Output all the material that follows, exactly as given.

**** Source data

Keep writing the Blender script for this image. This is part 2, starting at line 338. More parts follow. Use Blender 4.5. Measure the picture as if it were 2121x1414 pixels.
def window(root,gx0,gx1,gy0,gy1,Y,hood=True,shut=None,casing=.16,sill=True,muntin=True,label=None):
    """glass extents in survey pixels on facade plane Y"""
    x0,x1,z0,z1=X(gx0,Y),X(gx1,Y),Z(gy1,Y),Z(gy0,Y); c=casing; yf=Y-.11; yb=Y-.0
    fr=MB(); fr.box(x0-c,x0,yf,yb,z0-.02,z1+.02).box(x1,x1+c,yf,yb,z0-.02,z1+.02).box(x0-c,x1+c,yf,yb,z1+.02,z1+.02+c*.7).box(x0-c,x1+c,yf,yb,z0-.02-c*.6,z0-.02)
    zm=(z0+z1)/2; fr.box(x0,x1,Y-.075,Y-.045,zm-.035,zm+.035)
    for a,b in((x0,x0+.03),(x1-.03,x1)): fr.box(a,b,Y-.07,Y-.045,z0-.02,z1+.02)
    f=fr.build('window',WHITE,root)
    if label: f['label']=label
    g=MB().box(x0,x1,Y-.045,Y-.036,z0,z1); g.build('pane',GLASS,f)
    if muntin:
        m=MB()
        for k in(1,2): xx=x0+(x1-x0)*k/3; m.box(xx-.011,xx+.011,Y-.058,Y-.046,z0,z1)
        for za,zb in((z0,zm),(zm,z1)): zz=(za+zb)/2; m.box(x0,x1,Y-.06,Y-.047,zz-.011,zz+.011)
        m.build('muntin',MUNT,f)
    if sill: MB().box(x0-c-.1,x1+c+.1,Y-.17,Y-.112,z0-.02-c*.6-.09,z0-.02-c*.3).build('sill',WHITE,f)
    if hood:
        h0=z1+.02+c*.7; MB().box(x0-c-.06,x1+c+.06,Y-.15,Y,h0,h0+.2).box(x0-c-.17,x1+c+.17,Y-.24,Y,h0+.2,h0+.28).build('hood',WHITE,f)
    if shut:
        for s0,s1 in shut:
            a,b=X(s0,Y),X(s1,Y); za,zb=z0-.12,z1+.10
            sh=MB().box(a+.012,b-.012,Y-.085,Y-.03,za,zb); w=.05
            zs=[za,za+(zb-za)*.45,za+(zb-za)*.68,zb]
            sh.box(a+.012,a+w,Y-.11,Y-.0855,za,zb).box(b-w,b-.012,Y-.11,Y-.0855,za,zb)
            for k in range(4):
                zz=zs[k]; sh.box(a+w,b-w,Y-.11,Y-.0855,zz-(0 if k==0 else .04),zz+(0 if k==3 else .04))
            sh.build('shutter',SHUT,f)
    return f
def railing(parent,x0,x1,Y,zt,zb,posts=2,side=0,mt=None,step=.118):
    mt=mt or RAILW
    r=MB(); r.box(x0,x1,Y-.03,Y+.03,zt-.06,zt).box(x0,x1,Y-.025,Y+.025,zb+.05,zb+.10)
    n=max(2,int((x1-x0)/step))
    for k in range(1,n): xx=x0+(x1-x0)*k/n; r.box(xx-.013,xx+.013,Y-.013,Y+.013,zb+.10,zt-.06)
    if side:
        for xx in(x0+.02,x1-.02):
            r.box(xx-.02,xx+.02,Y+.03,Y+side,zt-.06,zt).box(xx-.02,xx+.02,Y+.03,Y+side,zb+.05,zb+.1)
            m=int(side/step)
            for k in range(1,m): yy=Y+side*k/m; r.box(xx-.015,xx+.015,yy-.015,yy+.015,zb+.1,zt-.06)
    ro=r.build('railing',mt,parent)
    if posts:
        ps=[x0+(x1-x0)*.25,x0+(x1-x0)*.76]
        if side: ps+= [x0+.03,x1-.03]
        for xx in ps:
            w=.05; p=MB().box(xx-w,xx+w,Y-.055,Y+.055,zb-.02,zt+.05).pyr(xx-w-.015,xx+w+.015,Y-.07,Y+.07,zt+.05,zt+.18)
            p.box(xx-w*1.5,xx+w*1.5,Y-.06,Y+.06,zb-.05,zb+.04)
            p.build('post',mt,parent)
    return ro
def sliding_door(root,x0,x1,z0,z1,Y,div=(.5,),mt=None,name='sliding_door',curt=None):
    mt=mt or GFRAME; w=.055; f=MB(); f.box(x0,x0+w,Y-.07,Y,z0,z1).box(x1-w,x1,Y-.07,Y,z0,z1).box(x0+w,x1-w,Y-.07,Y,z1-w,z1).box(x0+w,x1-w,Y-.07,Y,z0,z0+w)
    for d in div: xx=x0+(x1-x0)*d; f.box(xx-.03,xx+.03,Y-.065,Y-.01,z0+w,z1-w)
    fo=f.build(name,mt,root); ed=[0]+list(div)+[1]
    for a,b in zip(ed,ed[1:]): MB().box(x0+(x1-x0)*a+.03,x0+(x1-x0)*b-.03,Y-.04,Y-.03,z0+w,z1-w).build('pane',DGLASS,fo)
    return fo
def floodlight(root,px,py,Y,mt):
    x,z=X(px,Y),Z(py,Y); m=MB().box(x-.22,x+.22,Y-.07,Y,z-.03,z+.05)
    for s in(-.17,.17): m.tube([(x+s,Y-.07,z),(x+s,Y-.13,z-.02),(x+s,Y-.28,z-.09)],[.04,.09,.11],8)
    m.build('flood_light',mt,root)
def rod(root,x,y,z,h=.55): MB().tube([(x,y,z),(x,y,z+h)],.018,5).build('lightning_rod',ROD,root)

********

Solution
Keep writing the Blender script for this image. This is part 2, starting at line 338. More parts follow. Use Blender 4.5. Measure the picture as if it were 2121x1414 pixels.
def window(root,gx0,gx1,gy0,gy1,Y,hood=True,shut=None,casing=.16,sill=True,muntin=True,label=None):
    """glass extents in survey pixels on facade plane Y"""
    x0,x1,z0,z1=X(gx0,Y),X(gx1,Y),Z(gy1,Y),Z(gy0,Y); c=casing; yf=Y-.11; yb=Y-.0
    fr=MB(); fr.box(x0-c,x0,yf,yb,z0-.02,z1+.02).box(x1,x1+c,yf,yb,z0-.02,z1+.02).box(x0-c,x1+c,yf,yb,z1+.02,z1+.02+c*.7).box(x0-c,x1+c,yf,yb,z0-.02-c*.6,z0-.02)
    zm=(z0+z1)/2; fr.box(x0,x1,Y-.075,Y-.045,zm-.035,zm+.035)
    for a,b in((x0,x0+.03),(x1-.03,x1)): fr.box(a,b,Y-.07,Y-.045,z0-.02,z1+.02)
    f=fr.build('window',WHITE,root)
    if label: f['label']=label
    g=MB().box(x0,x1,Y-.045,Y-.036,z0,z1); g.build('pane',GLASS,f)
    if muntin:
        m=MB()
        for k in(1,2): xx=x0+(x1-x0)*k/3; m.box(xx-.011,xx+.011,Y-.058,Y-.046,z0,z1)
        for za,zb in((z0,zm),(zm,z1)): zz=(za+zb)/2; m.box(x0,x1,Y-.06,Y-.047,zz-.011,zz+.011)
        m.build('muntin',MUNT,f)
    if sill: MB().box(x0-c-.1,x1+c+.1,Y-.17,Y-.112,z0-.02-c*.6-.09,z0-.02-c*.3).build('sill',WHITE,f)
    if hood:
        h0=z1+.02+c*.7; MB().box(x0-c-.06,x1+c+.06,Y-.15,Y,h0,h0+.2).box(x0-c-.17,x1+c+.17,Y-.24,Y,h0+.2,h0+.28).build('hood',WHITE,f)
    if shut:
        for s0,s1 in shut:
            a,b=X(s0,Y),X(s1,Y); za,zb=z0-.12,z1+.10
            sh=MB().box(a+.012,b-.012,Y-.085,Y-.03,za,zb); w=.05
            zs=[za,za+(zb-za)*.45,za+(zb-za)*.68,zb]
            sh.box(a+.012,a+w,Y-.11,Y-.0855,za,zb).box(b-w,b-.012,Y-.11,Y-.0855,za,zb)
            for k in range(4):
                zz=zs[k]; sh.box(a+w,b-w,Y-.11,Y-.0855,zz-(0 if k==0 else .04),zz+(0 if k==3 else .04))
            sh.build('shutter',SHUT,f)
    return f
def railing(parent,x0,x1,Y,zt,zb,posts=2,side=0,mt=None,step=.118):
    mt=mt or RAILW
    r=MB(); r.box(x0,x1,Y-.03,Y+.03,zt-.06,zt).box(x0,x1,Y-.025,Y+.025,zb+.05,zb+.10)
    n=max(2,int((x1-x0)/step))
    for k in range(1,n): xx=x0+(x1-x0)*k/n; r.box(xx-.013,xx+.013,Y-.013,Y+.013,zb+.10,zt-.06)
    if side:
        for xx in(x0+.02,x1-.02):
            r.box(xx-.02,xx+.02,Y+.03,Y+side,zt-.06,zt).box(xx-.02,xx+.02,Y+.03,Y+side,zb+.05,zb+.1)
            m=int(side/step)
            for k in range(1,m): yy=Y+side*k/m; r.box(xx-.015,xx+.015,yy-.015,yy+.015,zb+.1,zt-.06)
    ro=r.build('railing',mt,parent)
    if posts:
        ps=[x0+(x1-x0)*.25,x0+(x1-x0)*.76]
        if side: ps+= [x0+.03,x1-.03]
        for xx in ps:
            w=.05; p=MB().box(xx-w,xx+w,Y-.055,Y+.055,zb-.02,zt+.05).pyr(xx-w-.015,xx+w+.015,Y-.07,Y+.07,zt+.05,zt+.18)
            p.box(xx-w*1.5,xx+w*1.5,Y-.06,Y+.06,zb-.05,zb+.04)
            p.build('post',mt,parent)
    return ro
def sliding_door(root,x0,x1,z0,z1,Y,div=(.5,),mt=None,name='sliding_door',curt=None):
    mt=mt or GFRAME; w=.055; f=MB(); f.box(x0,x0+w,Y-.07,Y,z0,z1).box(x1-w,x1,Y-.07,Y,z0,z1).box(x0+w,x1-w,Y-.07,Y,z1-w,z1).box(x0+w,x1-w,Y-.07,Y,z0,z0+w)
    for d in div: xx=x0+(x1-x0)*d; f.box(xx-.03,xx+.03,Y-.065,Y-.01,z0+w,z1-w)
    fo=f.build(name,mt,root); ed=[0]+list(div)+[1]
    for a,b in zip(ed,ed[1:]): MB().box(x0+(x1-x0)*a+.03,x0+(x1-x0)*b-.03,Y-.04,Y-.03,z0+w,z1-w).build('pane',DGLASS,fo)
    return fo
def floodlight(root,px,py,Y,mt):
    x,z=X(px,Y),Z(py,Y); m=MB().box(x-.22,x+.22,Y-.07,Y,z-.03,z+.05)
    for s in(-.17,.17): m.tube([(x+s,Y-.07,z),(x+s,Y-.13,z-.02),(x+s,Y-.28,z-.09)],[.04,.09,.11],8)
    m.build('flood_light',mt,root)
def rod(root,x,y,z,h=.55): MB().tube([(x,y,z),(x,y,z+h)],.018,5).build('lightning_rod',ROD,root)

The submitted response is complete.